Le second séisme politique du 20ème siècle au Danemark intervient en novembre 2001. Deux mois après les attentats du 11 septembre qui vont exacerber le discours anti-immigration qui se propage dans la société, la droite remporte les élections en Novembre 2001. Dans son premier discours lors de ses voeux, le nouveau premier ministre Anders Fogh Rasmussen affirme se lancer dans une « guerre culturelle » dont Christiania est une cible évidente. Le nouveau gouvernement se fixa comme objectif de résoudre une fois pour toute le « problème Christiania ». Ainsi quatre grands débats parlementaires vont avoir lieu entre 2002 et 2004. Tout en assurant que Christiania ne serait pas expulsé, les derniers débats emprunts des idéologies des partis de droite, largement majoritaire au parlement, voulaient mettre fin au symbole d'une « culture alternative de gauche » qu'est Christiania. Dans ces débats, le Parti Libéral au pouvoir ne déclara pas seulement qu'il fallait mettre un terme à la propriété collective mais aussi à la démocratie par consensus qui a été un obstacle selon ses partisans aux tentatives du gouvernement de reprendre le contrôle de Christiania.

Håkan Thörn note qu'en comparant les débats de 1974 et ceux de 2004, les expressions « problème social » et « expérimentation sociale » sont absent en 2004. L'expression « expérimentation sociale » n'est utilisée qu'une fois par le Parti Chrétiens-Démocrate relève-t-il. Le nouvel argument majeur, utilisé le plus fréquemment, des défenseurs de Christiania au parlement (Sociaux-démocrates, Parti Socialiste, et l'Alliance Rouge-verte qui a succédé au Parti Communiste) a aussi changé : ils insistent sur le statut d'attraction touristique majeure de Chrsitiania nous apprend Håkan Thörn. Le débat de 2003 s'est principalement centré sur la vente de marijuana dans Pusher Street à Christiania, intégrée dans un discours plus général de « peur urbaine » et de « tolérance zéro ». Lors de sa première intervention dans le débat en 2003, le nouveau ministre conservateur de la défense Svend Aage Jensby déclara : « le plus bel endroit que nous avons dans Copenhague est affreusement situé », et : « les habitants de la belle partie de Christiania n'osent pas envoyer leurs enfants dans les rues car ils ont peur [...] des dealers et autres éléments criminels », avant de faire un rapport sur les nouvelles stratégies policières concernant Christiania : 326 actions sur les six derniers mois (soit près de deux interventions par jour) selon le rapport de la police de Copenhague. Les données du ministère de l'intérieur danois témoignent de cette mise en place de la politique de « tolérance zéro » :

« Plus de 5 700 voitures ont été contrôlées, 1 500 individus fouillés, 300 enquêtes ont été effectuées. Il y a eu 850 cas d'atteinte à la loi sur la drogues de constatés ; 7 contre le paragraphe 191 de la loi pénale sur les crimes grave liés à la drogues, près de 1 300 infractions au code de la route, 1 100 procès-verbaux de stationnement, environ 100 personnes ont été arrêtées. Je peux ajouter que sur ces six mois, 695 kilos de marijuana ont été saisi ainsi que près d'1,6 million de couronnes - soit plus que ce qui avait été saisi en trois ans entre 1998 et 2001. [...] Comme je l'annonçais plus tôt, l'intensification de l'action de la police va se poursuivre jusqu'à l'éviction de Pusher Street » (THÖRN, 2011 :9).
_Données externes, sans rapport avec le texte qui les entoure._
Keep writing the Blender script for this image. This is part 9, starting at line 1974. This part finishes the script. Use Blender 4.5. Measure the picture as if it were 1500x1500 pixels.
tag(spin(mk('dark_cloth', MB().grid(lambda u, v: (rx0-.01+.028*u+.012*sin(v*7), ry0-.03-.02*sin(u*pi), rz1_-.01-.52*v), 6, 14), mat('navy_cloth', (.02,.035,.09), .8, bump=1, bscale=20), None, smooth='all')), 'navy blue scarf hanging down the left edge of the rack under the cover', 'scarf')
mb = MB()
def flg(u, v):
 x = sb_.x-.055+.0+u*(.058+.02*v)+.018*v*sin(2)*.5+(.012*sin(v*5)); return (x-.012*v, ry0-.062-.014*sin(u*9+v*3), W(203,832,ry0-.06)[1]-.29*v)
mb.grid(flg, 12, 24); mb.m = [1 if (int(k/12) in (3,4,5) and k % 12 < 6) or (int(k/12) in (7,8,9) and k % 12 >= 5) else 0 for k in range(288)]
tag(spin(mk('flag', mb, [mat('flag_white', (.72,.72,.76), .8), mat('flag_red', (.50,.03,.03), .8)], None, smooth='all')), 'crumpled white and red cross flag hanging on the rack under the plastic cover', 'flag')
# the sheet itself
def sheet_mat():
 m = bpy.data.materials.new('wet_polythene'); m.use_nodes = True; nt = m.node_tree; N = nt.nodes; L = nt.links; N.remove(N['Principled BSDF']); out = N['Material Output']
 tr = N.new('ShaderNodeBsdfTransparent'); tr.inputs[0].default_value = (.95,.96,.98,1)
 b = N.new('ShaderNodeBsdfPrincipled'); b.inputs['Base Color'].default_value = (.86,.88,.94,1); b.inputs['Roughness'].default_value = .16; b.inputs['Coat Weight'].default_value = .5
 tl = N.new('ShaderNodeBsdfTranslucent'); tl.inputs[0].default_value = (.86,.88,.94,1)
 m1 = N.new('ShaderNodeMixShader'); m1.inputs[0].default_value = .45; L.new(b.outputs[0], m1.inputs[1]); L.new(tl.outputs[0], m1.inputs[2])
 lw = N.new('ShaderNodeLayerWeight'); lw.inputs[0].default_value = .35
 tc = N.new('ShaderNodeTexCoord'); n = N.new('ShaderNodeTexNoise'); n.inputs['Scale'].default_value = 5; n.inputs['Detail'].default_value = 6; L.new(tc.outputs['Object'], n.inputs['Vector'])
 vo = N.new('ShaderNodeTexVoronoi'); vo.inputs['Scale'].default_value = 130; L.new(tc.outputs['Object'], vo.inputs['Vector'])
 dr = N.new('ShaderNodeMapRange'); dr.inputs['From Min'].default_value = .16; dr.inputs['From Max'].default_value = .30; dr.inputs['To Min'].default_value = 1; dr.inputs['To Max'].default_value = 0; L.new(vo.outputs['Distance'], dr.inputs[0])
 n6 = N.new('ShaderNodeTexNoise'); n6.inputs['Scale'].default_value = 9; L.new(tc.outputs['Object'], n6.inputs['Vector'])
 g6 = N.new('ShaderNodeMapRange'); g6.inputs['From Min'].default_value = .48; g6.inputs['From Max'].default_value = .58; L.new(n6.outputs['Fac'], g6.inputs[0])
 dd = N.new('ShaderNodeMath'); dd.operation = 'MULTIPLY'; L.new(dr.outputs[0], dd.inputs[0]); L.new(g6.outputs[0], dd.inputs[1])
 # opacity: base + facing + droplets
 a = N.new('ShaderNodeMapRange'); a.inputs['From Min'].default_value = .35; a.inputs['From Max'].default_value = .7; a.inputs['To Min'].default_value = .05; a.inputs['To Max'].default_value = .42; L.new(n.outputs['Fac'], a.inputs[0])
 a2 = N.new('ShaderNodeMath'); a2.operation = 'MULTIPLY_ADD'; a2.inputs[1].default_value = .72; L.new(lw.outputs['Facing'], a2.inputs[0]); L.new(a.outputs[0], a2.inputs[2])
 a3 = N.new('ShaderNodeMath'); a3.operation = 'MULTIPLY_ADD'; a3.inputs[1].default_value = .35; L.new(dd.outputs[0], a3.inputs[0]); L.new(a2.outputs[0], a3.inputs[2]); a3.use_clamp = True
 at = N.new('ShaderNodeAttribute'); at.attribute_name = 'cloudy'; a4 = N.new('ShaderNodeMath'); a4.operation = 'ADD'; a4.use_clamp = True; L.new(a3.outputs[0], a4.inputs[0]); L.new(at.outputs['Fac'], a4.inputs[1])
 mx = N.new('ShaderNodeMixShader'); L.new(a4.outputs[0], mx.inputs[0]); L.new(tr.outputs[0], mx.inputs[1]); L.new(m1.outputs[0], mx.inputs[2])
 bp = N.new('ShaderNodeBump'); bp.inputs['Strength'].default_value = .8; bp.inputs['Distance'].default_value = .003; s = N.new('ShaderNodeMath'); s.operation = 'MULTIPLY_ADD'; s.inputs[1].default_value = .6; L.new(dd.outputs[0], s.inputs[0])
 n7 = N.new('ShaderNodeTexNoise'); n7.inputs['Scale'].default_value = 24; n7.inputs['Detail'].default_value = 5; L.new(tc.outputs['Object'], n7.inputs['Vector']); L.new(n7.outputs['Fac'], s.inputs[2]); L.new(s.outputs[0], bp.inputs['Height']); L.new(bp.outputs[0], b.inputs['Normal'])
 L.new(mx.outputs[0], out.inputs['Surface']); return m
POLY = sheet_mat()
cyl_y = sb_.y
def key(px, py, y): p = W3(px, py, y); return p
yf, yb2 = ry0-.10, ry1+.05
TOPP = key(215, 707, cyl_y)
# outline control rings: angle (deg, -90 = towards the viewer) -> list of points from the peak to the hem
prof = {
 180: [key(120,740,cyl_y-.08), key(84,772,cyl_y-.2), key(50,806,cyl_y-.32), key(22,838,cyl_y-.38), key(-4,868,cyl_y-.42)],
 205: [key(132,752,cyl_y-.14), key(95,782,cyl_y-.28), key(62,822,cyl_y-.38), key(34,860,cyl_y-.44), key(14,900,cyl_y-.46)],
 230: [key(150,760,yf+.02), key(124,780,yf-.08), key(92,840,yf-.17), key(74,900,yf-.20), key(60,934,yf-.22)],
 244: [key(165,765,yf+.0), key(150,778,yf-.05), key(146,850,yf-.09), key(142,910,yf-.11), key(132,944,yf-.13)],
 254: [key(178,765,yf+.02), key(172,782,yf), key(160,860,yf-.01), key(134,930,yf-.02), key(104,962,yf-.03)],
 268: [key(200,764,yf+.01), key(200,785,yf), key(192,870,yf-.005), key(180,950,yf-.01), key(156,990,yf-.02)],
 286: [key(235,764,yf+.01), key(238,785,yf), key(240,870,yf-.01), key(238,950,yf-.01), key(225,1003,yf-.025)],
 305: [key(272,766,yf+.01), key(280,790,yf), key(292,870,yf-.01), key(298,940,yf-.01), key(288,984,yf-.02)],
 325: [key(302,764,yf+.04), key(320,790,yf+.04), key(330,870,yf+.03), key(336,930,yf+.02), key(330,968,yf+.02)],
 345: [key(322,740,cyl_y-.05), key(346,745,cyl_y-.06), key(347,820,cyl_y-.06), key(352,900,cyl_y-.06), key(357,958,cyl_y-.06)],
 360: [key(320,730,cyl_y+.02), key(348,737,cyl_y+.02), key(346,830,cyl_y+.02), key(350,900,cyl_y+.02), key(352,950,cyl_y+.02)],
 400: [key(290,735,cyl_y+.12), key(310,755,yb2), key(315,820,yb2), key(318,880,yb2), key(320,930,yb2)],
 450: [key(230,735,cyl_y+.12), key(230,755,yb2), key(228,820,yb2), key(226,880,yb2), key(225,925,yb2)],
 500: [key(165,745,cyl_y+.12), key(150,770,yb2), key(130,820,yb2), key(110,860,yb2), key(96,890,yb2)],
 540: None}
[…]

Les joutes verbales sur Christiania revêtent donc un caractère symbolique, et permettent à chacun d'exposer ses idéologies, ses utopies, ses stéréotypes, en bref sa vision de la société. La gauche défendait Christiania, la droite l'attaquait, l'extrême droite en profitait pour démontrer l'échec du welfare danois. Christiania nait aussi en parallèle de la société médiatique où le débat public devient un spectacle.

* 13 Une grande place est d'ailleurs faite aux enfants dans l'ouvrage de CATPOH.